オランダの画家にレンブラントがいる。日本でも展覧会に出品されることが多いので、ご覧になった方も多いだろうが、その絵に登場する人々の服装の色は黒が多く描かれている。こうした黒の服装が市民に根づいたのは、16世紀以降であるが、それはプロテスタントの禁欲的な思想に反映された結果だと言われている。プロテスタントと言えば、ルターなどの活動家の思想の中に、色彩破壊論と呼ぶべき色彩倫理があったらしい。具体的には、明るい色や暖色系の色を不道徳として退け、黒や灰色などの衣服の色を勧めるという色の倫理観である。アダムとイヴが禁断の実を食べて自らが裸であることを知ったため服を着るようになったことから、衣服は原罪を思い起こさせるという聖書の教えがある。こうした思想の下、市民の中で黒の衣服が根づいたため、今日に至っても男性は暗い色のスーツを見につけることになっていると考えられている。

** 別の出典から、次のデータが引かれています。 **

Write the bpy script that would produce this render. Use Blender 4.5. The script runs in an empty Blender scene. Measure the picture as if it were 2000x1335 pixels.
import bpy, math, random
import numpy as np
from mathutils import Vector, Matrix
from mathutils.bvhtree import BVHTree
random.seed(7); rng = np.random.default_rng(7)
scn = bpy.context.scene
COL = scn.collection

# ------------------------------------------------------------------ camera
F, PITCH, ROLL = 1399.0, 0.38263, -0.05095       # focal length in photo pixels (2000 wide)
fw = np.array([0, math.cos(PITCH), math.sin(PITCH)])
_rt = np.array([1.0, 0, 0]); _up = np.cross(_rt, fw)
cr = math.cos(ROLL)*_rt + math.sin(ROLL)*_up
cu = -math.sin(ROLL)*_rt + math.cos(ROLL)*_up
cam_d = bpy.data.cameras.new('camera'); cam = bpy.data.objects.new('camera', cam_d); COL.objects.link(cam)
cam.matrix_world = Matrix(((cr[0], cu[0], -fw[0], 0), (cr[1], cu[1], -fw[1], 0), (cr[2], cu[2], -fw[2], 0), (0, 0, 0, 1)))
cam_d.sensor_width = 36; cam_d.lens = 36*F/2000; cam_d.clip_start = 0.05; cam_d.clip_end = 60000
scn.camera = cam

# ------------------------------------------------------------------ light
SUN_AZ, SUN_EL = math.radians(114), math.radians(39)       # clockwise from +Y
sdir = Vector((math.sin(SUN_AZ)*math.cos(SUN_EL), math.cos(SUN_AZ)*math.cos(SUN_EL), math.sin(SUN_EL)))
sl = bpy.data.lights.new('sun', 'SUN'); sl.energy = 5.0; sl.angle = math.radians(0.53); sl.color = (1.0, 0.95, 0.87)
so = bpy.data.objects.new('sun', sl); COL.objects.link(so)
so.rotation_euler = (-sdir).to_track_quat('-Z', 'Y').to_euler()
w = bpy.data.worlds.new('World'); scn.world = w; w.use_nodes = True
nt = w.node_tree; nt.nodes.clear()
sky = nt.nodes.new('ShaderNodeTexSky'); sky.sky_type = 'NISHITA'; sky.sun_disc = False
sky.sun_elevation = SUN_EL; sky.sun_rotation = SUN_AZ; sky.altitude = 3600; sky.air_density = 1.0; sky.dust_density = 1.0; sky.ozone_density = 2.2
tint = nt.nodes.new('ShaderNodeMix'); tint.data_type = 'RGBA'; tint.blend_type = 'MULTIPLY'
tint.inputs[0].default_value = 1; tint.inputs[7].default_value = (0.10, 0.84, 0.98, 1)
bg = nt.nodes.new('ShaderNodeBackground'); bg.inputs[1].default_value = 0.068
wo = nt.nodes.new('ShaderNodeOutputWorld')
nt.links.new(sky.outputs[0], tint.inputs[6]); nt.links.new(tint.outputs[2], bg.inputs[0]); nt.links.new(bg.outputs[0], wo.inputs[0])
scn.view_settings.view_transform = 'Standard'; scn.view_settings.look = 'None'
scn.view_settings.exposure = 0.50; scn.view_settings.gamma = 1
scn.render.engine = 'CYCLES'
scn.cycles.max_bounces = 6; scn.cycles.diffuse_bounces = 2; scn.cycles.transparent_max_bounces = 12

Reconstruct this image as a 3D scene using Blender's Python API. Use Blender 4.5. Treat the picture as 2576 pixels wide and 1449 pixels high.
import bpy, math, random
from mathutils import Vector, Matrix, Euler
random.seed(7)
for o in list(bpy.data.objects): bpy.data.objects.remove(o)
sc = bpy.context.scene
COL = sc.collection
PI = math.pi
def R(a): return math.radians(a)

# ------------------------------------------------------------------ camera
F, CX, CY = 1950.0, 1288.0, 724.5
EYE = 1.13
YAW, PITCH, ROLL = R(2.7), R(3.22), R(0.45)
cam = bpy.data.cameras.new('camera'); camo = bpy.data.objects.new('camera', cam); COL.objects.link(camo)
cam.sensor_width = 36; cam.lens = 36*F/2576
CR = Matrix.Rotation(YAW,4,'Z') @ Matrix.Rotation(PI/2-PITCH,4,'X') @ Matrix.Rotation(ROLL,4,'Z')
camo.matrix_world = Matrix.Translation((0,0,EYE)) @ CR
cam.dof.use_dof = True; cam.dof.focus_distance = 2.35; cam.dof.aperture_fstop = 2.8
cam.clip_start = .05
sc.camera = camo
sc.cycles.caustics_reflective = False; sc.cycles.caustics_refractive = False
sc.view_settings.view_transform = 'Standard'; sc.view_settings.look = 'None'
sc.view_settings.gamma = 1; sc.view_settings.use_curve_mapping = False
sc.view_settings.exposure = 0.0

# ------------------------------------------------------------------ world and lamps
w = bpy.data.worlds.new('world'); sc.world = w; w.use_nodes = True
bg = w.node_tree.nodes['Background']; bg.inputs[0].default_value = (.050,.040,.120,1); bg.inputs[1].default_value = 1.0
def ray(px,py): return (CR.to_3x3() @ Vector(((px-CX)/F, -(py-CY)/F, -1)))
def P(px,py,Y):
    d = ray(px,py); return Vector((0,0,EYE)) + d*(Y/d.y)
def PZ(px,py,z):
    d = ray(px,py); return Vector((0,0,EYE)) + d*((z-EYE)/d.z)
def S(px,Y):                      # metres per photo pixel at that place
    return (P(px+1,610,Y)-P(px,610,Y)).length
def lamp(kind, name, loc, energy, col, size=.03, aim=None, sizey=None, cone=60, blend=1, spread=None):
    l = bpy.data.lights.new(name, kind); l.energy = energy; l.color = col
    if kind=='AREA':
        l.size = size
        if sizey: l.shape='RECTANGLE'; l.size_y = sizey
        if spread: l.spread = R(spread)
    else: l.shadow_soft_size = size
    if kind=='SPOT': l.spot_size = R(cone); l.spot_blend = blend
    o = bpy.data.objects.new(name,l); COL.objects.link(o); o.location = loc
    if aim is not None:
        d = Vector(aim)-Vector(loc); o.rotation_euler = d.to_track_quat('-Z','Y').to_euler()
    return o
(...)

もちろん、こうした宗教上の思想からのみで黒の意味について語れるわけではない。もう少し時代を遡ってみよう。13世紀頃の物語では、白は美しさと歓びの源と捉えられていたのに対し、黒は、醜く危険で卑しい色とされていた。その意味の中で、黒は、「悲しみ」という概念と結びつけられたため卑しい色とされていたらしい。このことは、現在の私達の感覚からは想像しにくいものである。しかし、当時の人々が、そのような悪いイメージを担わされた黒を身につけることはなかったであろうことは理解できる。それが、なぜ黒の色が一般化していったのだろうか。どうも、中世末期に色の価値が大きく転換したと言われている。黒については、前述したように、悲しみの感情と結びつけられ、その感情自体が凶弾されるほどのものとされていた。しかし、15世紀になると、悲壮感に耐える表現を喪服で隠しながらも伝わってくる感情に敏感になるほど、悲しみに耐える姿に美を見出したのである。そのため、悲しみのイメージが美と結びつけられることで黒のイメージが良くなったのである。喪服の色が黒となったのもこの時期だと指摘されている。

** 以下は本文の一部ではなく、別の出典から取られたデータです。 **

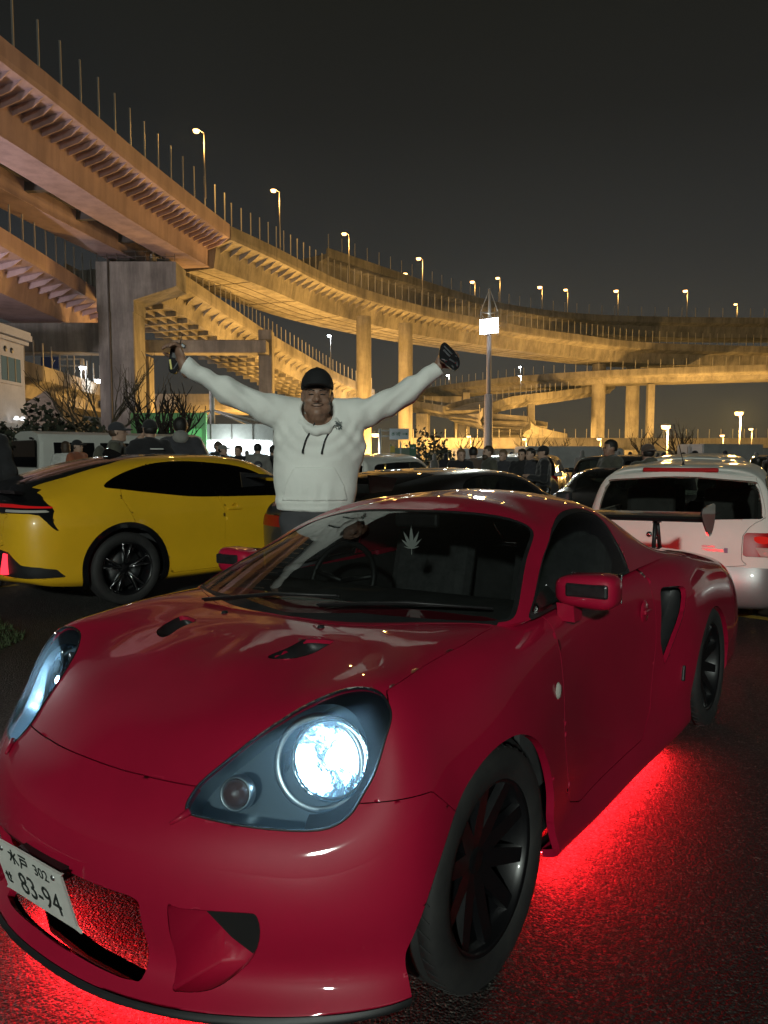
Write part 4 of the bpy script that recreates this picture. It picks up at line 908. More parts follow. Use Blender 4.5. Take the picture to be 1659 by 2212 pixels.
        tn = MB(); tn.tube([(-1.0,-.30,1.26),(-1.05,-.36,1.10)], .01, 5); tn.box((-1.0,-.28,1.28),(.03,.22,.07), bev=.015); tn.build('inner_mirror', M['interior'], car)
    return car
WAG = build_wagon('station_wagon', 'white station wagon with silver bumper, seen from behind right of the red car', (2.45+.447*3.4*.96, 5.98+.894*3.4*.96, -.01), R(62), 'white_paint', (150, 100), hero=True, scale=.955)
def coupe_net():
    A = yellow_net(); B = A.copy(); B[:, :, 2] = np.where(A[:, :, 2] > .9, .9+(A[:, :, 2]-.9)*.72, A[:, :, 2]); B[:, :, 0] = A[:, :, 0]*.93; return B
def build_coupe(name, label, loc, rz, paint, wing=True, group=None, res=(110, 70), lit=False):
    car = thing(name, label, 'car', loc, rz, group)
    Rr, U, W = net_surface(coupe_net(), *res, ends=(False, True)); B = Panel(Rr, U, W)
    for x in (0, -2.56): B.cut(lambda V, UV, x=x: np.where(V[:, 1] > .5, np.hypot(V[:, 0]-x, V[:, 2]-.32)-.36, 1), 'hole')
    B.cut(side_field(smooth_poly([(-2.3,1.05),(-2.1,1.17),(-1.7,1.215),(-1.25,1.18),(-.85,1.07),(-.6,.98),(-.9,.955),(-1.8,.965),(-2.2,.99)], 3)), 'side_glass')
    B.cut(uv_poly([(2.6,7.2),(3.6,7.2),(4.3,7.6),(4.3,9.9),(2.6,9.9)], .3, .12), 'shield'); B.cut(uv_poly([(6.6,7.4),(9.4,7.4),(9.4,9.9),(6.6,9.9)], .3, .12), 'rear_glass')
    B.cut(lambda V, UV: np.where(V[:, 0] < -3.1, poly_sd([(.35,.86),(.9,.86),(.9,.76),(.35,.76)], V[:, [1, 2]]), 1), 'lamp'); B.cut(side_field([(-1.75,.25),(-1.75,1.2),(-.62,1.2),(-.55,.5),(-.62,.25)]), 'door')
    emit_regions(car, B, [('body_shell','base',paint,dict(flange=.02, gap=.001)),('door','door',paint,dict(flange=.02, gap=.002, split=True)),('side_window','side_glass','car_glass',dict(push=-.002, split=True)),('windshield','shield','car_glass',dict(push=-.002)),('rear_window','rear_glass','dark_glass',dict(push=-.002)),('tail_lamp','lamp','red_lens',dict(push=.003, split=True))])
    for s in (1, -1):
        for x in (0, -2.56): wheel(car, x, .78*s, .32, .32, .2, .23, s, 'plain', 7, 'wheel_black', False, .4)
        MB().box((-.70,.93*s,.97),(.10,.16,.11), bev=.03).build('door_mirror', M[paint], car)
        h = MB(); h.lathe([(0,.06),(.05,.05),(.085,.0),(.09,-.05)], 16, 'X', c=(.62,.60*s,.62)); h.build('headlight', M['headlight_soft'] if lit else M['clear_lens_part'], car)
    fl = MB(); fl.box((-1.5,0,.24),(3.4,1.4,.03)); fl.box((-2.56,0,.5),(.9,1.0,.4)); fl.box((0,0,.5),(.9,1.0,.4)); fl.box((-1.5,0,.6),(2.2,1.4,.4)); fl.build('floor_pan', M['black_void'], car)
    if wing:
        w = MB(); w.prism([(-3.28,1.19),(-3.52,1.225),(-3.53,1.205),(-3.3,1.165)], -.80, .80, 'xz'); w.build('wing_blade', M['carbon'], car)
        for s in (1, -1):
            MB().prism([(-3.24,1.22),(-3.58,1.25),(-3.56,1.11),(-3.30,1.12)], .80*s, .808*s, 'xz').build('wing_end_plate', M['carbon'], car); MB().box((-3.38,.45*s,1.08),(.06,.012,.24)).build('wing_stand', M['carbon'], car)
    pl = MB().box((-3.50,0,.72),(.012,.33,.165)).build('number_plate', M['plate_white'], car)
    m4 = frame4(Vector((-3.508,0,.72)), Vector((0,-1,0)), Vector((0,0,1)), Vector((-1,0,0)))
    try:
        SHI = [[(.3,.98),(.7,.98),(.7,.62),(.3,.62),(.3,.98)],[(.03,.45),(.42,.45),(.42,.03),(.03,.03),(.03,.45)],[(.58,.45),(.97,.45),(.97,.03),(.58,.03),(.58,.45)]]; KAWA = [[(.15,.95),(.15,.4),(.02,.03)],[(.5,.9),(.5,.15)],[(.88,.97),(.88,.03)]]
        o = strokes('plate_region', SHI, -.10, .022, .045, .005, pl); o.matrix_local = m4; o = strokes('plate_region', KAWA, -.045, .022, .045, .005, pl); o.matrix_local = m4
        text_mesh('plate_number', '5', .085, M['ink'], pl, m4@Matrix.Translation((-.09,-.03,.002)))
    except NameError: pass
    return car
emis('headlight_soft', (.9,.95,1.0), 6)
build_coupe('sports_coupe', 'black sports coupe with big rear wing, just behind the red car roof', (.65+.66*1.55, 7.75+.75*1.55, 0), R(48), 'grey_paint')
build_coupe('sports_coupe', 'dark coupe with one bright headlight, nosing in left of the white wagon', (2.42, 8.15, 0), R(238), 'black_paint', False, lit=True)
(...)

黒の服の色が一般化する歴史の背景には、今あげただけの理由だけでなく、他にもさまざまな要因が重なっているだろう。ただ、ここで述べておきたいのは、ある色が一般に広がったり流行化するには、その色の価値がプラスなものへと転じる変革が伴っている、ということである。もちろん色のイメージの変遷は、今でも社会構造の変化に伴う人々の意識の移りように関係して頻繁に起きているだろう。しかし、色の価値が180度変動した背景には、もともと色のイメージに対する価値観自体が大きく転換したと考えられるのである。
今でもヨーロッパの色彩感覚に憧れを持つ日本人は多い。冒頭に述べたように、日本では西洋化された色の使い方をすることも多くみられる。しかし、その色が使用される経緯には、日本ではわかりづらい宗教や社会構造があったことを頭に入れておかなければならないだろう。色が神の創造物であったとされていた当時のキリスト教の思想は、同じその頃の日本人の感覚からも全く理解できないものであったに違いない。
よく使われる「色は文化である。」という言い方は、全くその通りである。それは、時代によって場所によって異なる社会のさまざまな要素が噴出することで色となっていることを語っているのである。しかし、その文化を知ることはできたとしても、理解することがいかに困難であるかを思い知らされるのも色なのである。